● **What is required**
Write out the whole listing again, exactly as given.

● **Source excerpt**
_ _ _ _ _

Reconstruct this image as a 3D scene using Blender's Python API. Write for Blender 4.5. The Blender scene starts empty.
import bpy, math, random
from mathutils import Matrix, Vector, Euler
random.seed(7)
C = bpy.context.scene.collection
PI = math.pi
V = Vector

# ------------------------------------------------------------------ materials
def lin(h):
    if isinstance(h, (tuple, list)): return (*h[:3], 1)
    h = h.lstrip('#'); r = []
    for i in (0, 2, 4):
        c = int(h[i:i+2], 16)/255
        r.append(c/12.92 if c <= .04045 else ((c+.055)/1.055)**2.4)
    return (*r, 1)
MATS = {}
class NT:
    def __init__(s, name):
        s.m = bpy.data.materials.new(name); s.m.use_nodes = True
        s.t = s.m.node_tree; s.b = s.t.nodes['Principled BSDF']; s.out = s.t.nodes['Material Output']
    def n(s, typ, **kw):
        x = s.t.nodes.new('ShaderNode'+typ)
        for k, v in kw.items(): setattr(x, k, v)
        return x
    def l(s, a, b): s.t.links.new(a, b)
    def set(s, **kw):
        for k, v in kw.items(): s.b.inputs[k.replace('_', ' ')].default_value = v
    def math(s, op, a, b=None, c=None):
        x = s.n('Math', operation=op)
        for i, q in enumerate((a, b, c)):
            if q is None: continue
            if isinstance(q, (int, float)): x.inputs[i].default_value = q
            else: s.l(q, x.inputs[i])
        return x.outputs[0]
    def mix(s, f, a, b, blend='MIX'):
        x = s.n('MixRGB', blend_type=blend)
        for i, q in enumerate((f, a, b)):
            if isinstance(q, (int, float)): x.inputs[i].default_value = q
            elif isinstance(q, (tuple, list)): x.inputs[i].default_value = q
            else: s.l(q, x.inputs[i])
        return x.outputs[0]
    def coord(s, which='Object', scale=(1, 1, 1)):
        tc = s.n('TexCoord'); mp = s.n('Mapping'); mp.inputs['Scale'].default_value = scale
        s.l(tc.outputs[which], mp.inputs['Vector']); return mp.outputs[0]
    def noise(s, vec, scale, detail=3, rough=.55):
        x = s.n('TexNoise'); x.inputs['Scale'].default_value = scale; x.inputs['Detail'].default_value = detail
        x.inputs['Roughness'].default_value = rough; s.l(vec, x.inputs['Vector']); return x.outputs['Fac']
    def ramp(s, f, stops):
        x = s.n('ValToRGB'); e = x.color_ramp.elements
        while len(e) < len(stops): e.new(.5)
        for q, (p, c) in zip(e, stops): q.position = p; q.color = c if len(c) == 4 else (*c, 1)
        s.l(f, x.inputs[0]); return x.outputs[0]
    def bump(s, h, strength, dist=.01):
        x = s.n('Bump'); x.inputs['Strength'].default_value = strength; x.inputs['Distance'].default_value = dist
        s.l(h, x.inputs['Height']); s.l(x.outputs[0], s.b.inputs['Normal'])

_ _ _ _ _

● **Response to this exercise**
Reconstruct this image as a 3D scene using Blender's Python API. Write for Blender 4.5. The Blender scene starts empty.
import bpy, math, random
from mathutils import Matrix, Vector, Euler
random.seed(7)
C = bpy.context.scene.collection
PI = math.pi
V = Vector

# ------------------------------------------------------------------ materials
def lin(h):
    if isinstance(h, (tuple, list)): return (*h[:3], 1)
    h = h.lstrip('#'); r = []
    for i in (0, 2, 4):
        c = int(h[i:i+2], 16)/255
        r.append(c/12.92 if c <= .04045 else ((c+.055)/1.055)**2.4)
    return (*r, 1)
MATS = {}
class NT:
    def __init__(s, name):
        s.m = bpy.data.materials.new(name); s.m.use_nodes = True
        s.t = s.m.node_tree; s.b = s.t.nodes['Principled BSDF']; s.out = s.t.nodes['Material Output']
    def n(s, typ, **kw):
        x = s.t.nodes.new('ShaderNode'+typ)
        for k, v in kw.items(): setattr(x, k, v)
        return x
    def l(s, a, b): s.t.links.new(a, b)
    def set(s, **kw):
        for k, v in kw.items(): s.b.inputs[k.replace('_', ' ')].default_value = v
    def math(s, op, a, b=None, c=None):
        x = s.n('Math', operation=op)
        for i, q in enumerate((a, b, c)):
            if q is None: continue
            if isinstance(q, (int, float)): x.inputs[i].default_value = q
            else: s.l(q, x.inputs[i])
        return x.outputs[0]
    def mix(s, f, a, b, blend='MIX'):
        x = s.n('MixRGB', blend_type=blend)
        for i, q in enumerate((f, a, b)):
            if isinstance(q, (int, float)): x.inputs[i].default_value = q
            elif isinstance(q, (tuple, list)): x.inputs[i].default_value = q
            else: s.l(q, x.inputs[i])
        return x.outputs[0]
    def coord(s, which='Object', scale=(1, 1, 1)):
        tc = s.n('TexCoord'); mp = s.n('Mapping'); mp.inputs['Scale'].default_value = scale
        s.l(tc.outputs[which], mp.inputs['Vector']); return mp.outputs[0]
    def noise(s, vec, scale, detail=3, rough=.55):
        x = s.n('TexNoise'); x.inputs['Scale'].default_value = scale; x.inputs['Detail'].default_value = detail
        x.inputs['Roughness'].default_value = rough; s.l(vec, x.inputs['Vector']); return x.outputs['Fac']
    def ramp(s, f, stops):
        x = s.n('ValToRGB'); e = x.color_ramp.elements
        while len(e) < len(stops): e.new(.5)
        for q, (p, c) in zip(e, stops): q.position = p; q.color = c if len(c) == 4 else (*c, 1)
        s.l(f, x.inputs[0]); return x.outputs[0]
    def bump(s, h, strength, dist=.01):
        x = s.n('Bump'); x.inputs['Strength'].default_value = strength; x.inputs['Distance'].default_value = dist
        s.l(h, x.inputs['Height']); s.l(x.outputs[0], s.b.inputs['Normal'])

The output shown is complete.